Cooking this thing will take you 8-12 hours, with close attention required until you get your temperatures stable and less attention required throughout the day. Figure about 1 hour per 1-1.5 lbs of brisket.  Plan accordingly along with laundry day, house work, home work, etc..   Unless you have one of fancy smokers that you can set the temperature and not feed it wood all day, don’t be taking any trips to the shore while cooking.

  • First thing when you wake up, take the brisket out of the fridge and put it on the counter, really cold meat on the smoker is no bueno
  • Go fire up your smoker, place drip trays in the smoker and fill them up a good ways with apple juice. Use water if you want.
  • Get the smoker up to 225F, make sure it holds that temperature for 30 minutes so you are sure it is dialed in. 225F is my max temperature,  anything higher for sustained times is no good. Anything lower is fine, just means longer cooking times
  • Put the brisket in the smoker, cap side up.   Insert your thermometer probe in the thickest part and close the lid.  Resist the urge to open the lid, every time you do, you let the heat out and add a good bit of cooking time.
  • Keep checking your fire and maintaining the temperature. 

Here’s where this adventure can take a fork in the road…. some people wrap, and some don’t.  Doesn’t really matter much to me either way.

  • If your smoker is not fancy, and you don’t mind maintaining the temperature throughout this process, than leave the brisket on there til the internal temp is 175F – wrap it tightly in  foil and put it back in the warm smoker until the temp hits 185F.  Or, you don’t have to wrap at all, and just take it off at 185F.  At that point, it’s done and OK to take off the heat.  Leave it on the counter for 20 minutes and don’t touch it. Carry-over will cause the temp to go up to about 190.


  • After about 8 hours, you’ve pretty much maxed out the smoke flavor that will be absorbed. You can take the brisket off the smoker, tightly wrap in foil, and stick it on your oven set at 220F until the temp hits 185F.  At that point, it’s done and OK to take off the heat.  Leave it on the counter for 20 minutes and don’t touch it. Carry-over will cause the temp to go up to about 190. 

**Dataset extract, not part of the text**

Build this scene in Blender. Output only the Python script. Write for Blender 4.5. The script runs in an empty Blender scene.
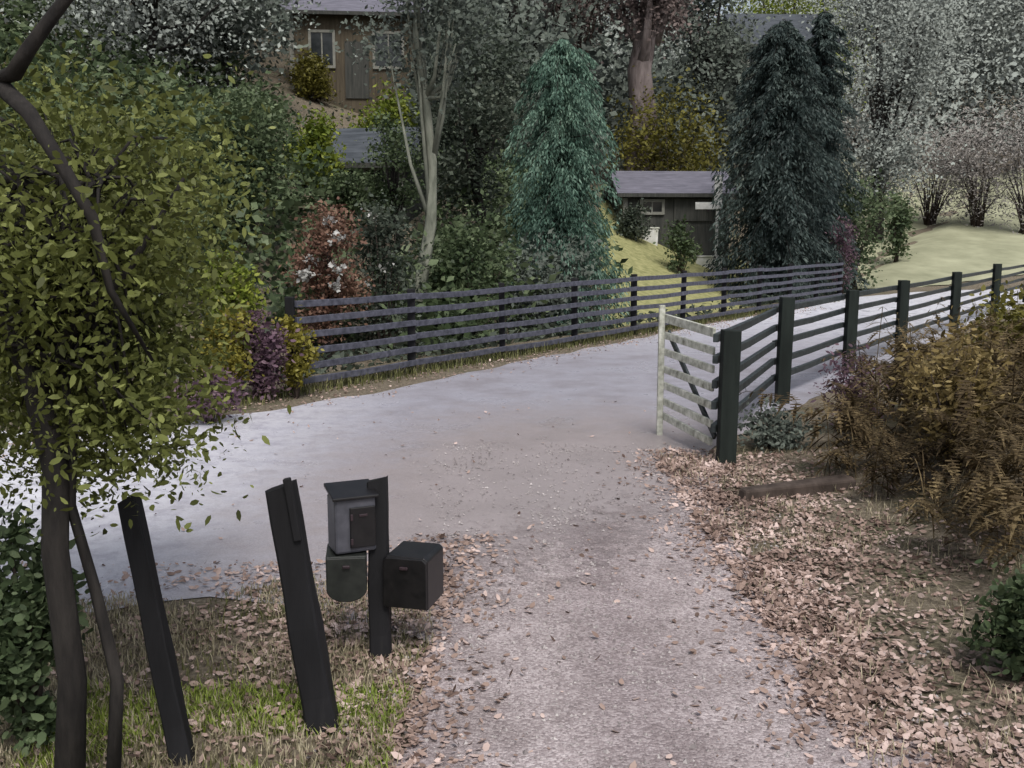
import bpy, math, random
import numpy as np
from mathutils import Vector, noise
random.seed(7); rng = np.random.default_rng(7)
S = bpy.context.scene; COL = S.collection
R = math.radians
HOR, F, CH = 236.0, 1000.0, 2.0            # horizon row, focal length in px, eye height

# ------------------------------------------------------------------ places
def at(px, py, Y): return Vector(((px-512)/F*Y, Y, CH-(py-HOR)/F*Y))
def sstep(a, b, t):
    t = min(1, max(0, (t-a)/(b-a))); return t*t*(3-2*t)
A0 = Vector((-3.25, 12.0)); A1 = Vector((10.4, 31.9))          # far fence line
dirA = (A1-A0).normalized(); nA = Vector((-dirA.y, dirA.x))
def height(x, y):
    s = (Vector((x, y))-A0).dot(nA)                             # beyond the far fence
    n = noise.noise(Vector((x*.06, y*.06, 3.1)))
    z = 0.0
    if y > 8:
        u = x/max(y, 1)
        w = 1-sstep(.20, .40, u)
        left = .40*max(0, s-2)*w + .02*max(0, s-2)
        if s > 1: left -= .5*sstep(1, 3, s)*(1-sstep(5, 10, s))
        z += left
        z += (.19*max(0, min(y, 62)-39)+max(0, y-62)*.34)*sstep(.2, .34, u)
        z += n*1.2*sstep(6, 25, s)
        z += .03*noise.noise(Vector((x*.7, y*.7, 0)))*sstep(1, 3, s)
    # bank to the right of the drive
    z += .35*sstep(2.3, 4.6, x - .0*y)*(1-sstep(9, 12, y))
    # left verge near the posts
    if False: z += .06*sstep(.4, 1.5, -x)*(1-sstep(4.2, 5.6, y))
    if x < -12: z += .2*(-x-12)
    return z

# ------------------------------------------------------------------ object helpers
def tag(o, label=None, cat=None, group=None, kind=None):
    if label: o['label'] = label
    if cat: o['category'] = cat
    if group: o['group'] = group
    if kind: o['kind'] = kind
    return o
def empty(name, loc, label, cat, group=None, rz=0):
    o = bpy.data.objects.new(name, None); COL.objects.link(o)
    o.location = loc; o.rotation_euler = (0, 0, rz); o.empty_display_size = .1
    return tag(o, label, cat, group)
class MB:
    def __init__(s): s.v = []; s.f = []
    def add(s, vs, fs):
        k = len(s.v); s.v += [tuple(v) for v in vs]; s.f += [tuple(i+k for i in f) for f in fs]
    def box(s, c, d, u=None, jit=0):
        """c centre, d full sizes, u optional 3 axes"""
        ax = u or (Vector((1,0,0)), Vector((0,1,0)), Vector((0,0,1)))
        c = Vector(c); vs = []
        for i in (-1,1):
            for j in (-1,1):
                for k in (-1,1):
                    vs.append(c+ax[0]*(i*d[0]/2)+ax[1]*(j*d[1]/2)+ax[2]*(k*d[2]/2)+Vector([random.uniform(-jit,jit) for _ in range(3)]))
        s.add(vs, [(0,1,3,2),(4,6,7,5),(0,4,5,1),(2,3,7,6),(0,2,6,4),(1,5,7,3)])
    def bar(s, a, b, w, h, jit=0):
        a = Vector(a); b = Vector(b); x = (b-a); L = x.length; x.normalize()
        up = Vector((0,0,1)) if abs(x.z) < .9 else Vector((0,1,0))
        y = up.cross(x).normalized(); z = x.cross(y)
        s.box((a+b)/2, (L, w, h), (x, y, z), jit)
    def tube(s, pts, rs, n=8, cap=True):
        pts = [Vector(p) for p in pts]; k = len(s.v); prev = None
        for i, p in enumerate(pts):
            t = (pts[min(i+1, len(pts)-1)]-pts[max(i-1, 0)]).normalized()
            if prev is None:
                prev = t.cross(Vector((0,0,1)) if abs(t.z) < .9 else Vector((1,0,0))).normalized()
            prev = (prev-t*prev.dot(t)).normalized(); b = t.cross(prev)
            for j in range(n):
                a = 2*math.pi*j/n
                s.v.append(tuple(p+(prev*math.cos(a)+b*math.sin(a))*rs[i]*(1+.12*math.sin(3*a+i))))
        for i in range(len(pts)-1):
            for j in range(n):
                s.f.append((k+i*n+j, k+i*n+(j+1)%n, k+(i+1)*n+(j+1)%n, k+(i+1)*n+j))
        if cap:
            s.f.append(tuple(k+j for j in range(n))[::-1]); e = k+(len(pts)-1)*n
            s.f.append(tuple(e+j for j in range(n)))
    def build(s, name, mat, parent=None, bevel=0, smooth=False):
        me = bpy.data.meshes.new(name); me.from_pydata(s.v, [], s.f); me.update()
        me.materials.append(mat)
        if smooth: me.polygons.foreach_set('use_smooth', [True]*len(me.polygons))
        o = bpy.data.objects.new(name, me); COL.objects.link(o)
        if parent: o.parent = parent
        if bevel:
            m = o.modifiers.new('bevel', 'BEVEL'); m.width = bevel; m.segments = 2; m.limit_method = 'ANGLE'
        return o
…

Method 2 - about 8 hours in the smoker and a few more to finish in the oven. Notice the juicy goodness

Arguments about either method? I’ve tried both. The second will guarantee some juicy finished product and save you some headache of stoking the fire.  The bark may not be as crispy in the end, but it will still be delicious. I promise.

Burnt Ends

Brisket Burnt Ends

Here we have the cap sliced off, and it cut into chunks

Here’s where we get to make good use of the cap.  Once the meat has rested, cut off the cap and then slice it up.  Toss it liberally in some BBQ rub and a little sauce, throw it in a foil pocket or disposable foil pan, and put them back in the smoker for another hour or two.  Guaranteed good eats.

Brisket Burnt Ends .... mmmmmmmmmmmmmmm



Juicy Goodness saved... any ideas what to do with the drippings? I am all ears!


Slice the brisket across the grain, I like to cut it on the thicker side but do whatever you like. Don’t be upset if the meat is so tender that you cannot slice it thin without first letting it cool a little bit.  Invite a bunch of friends over and eat it up !!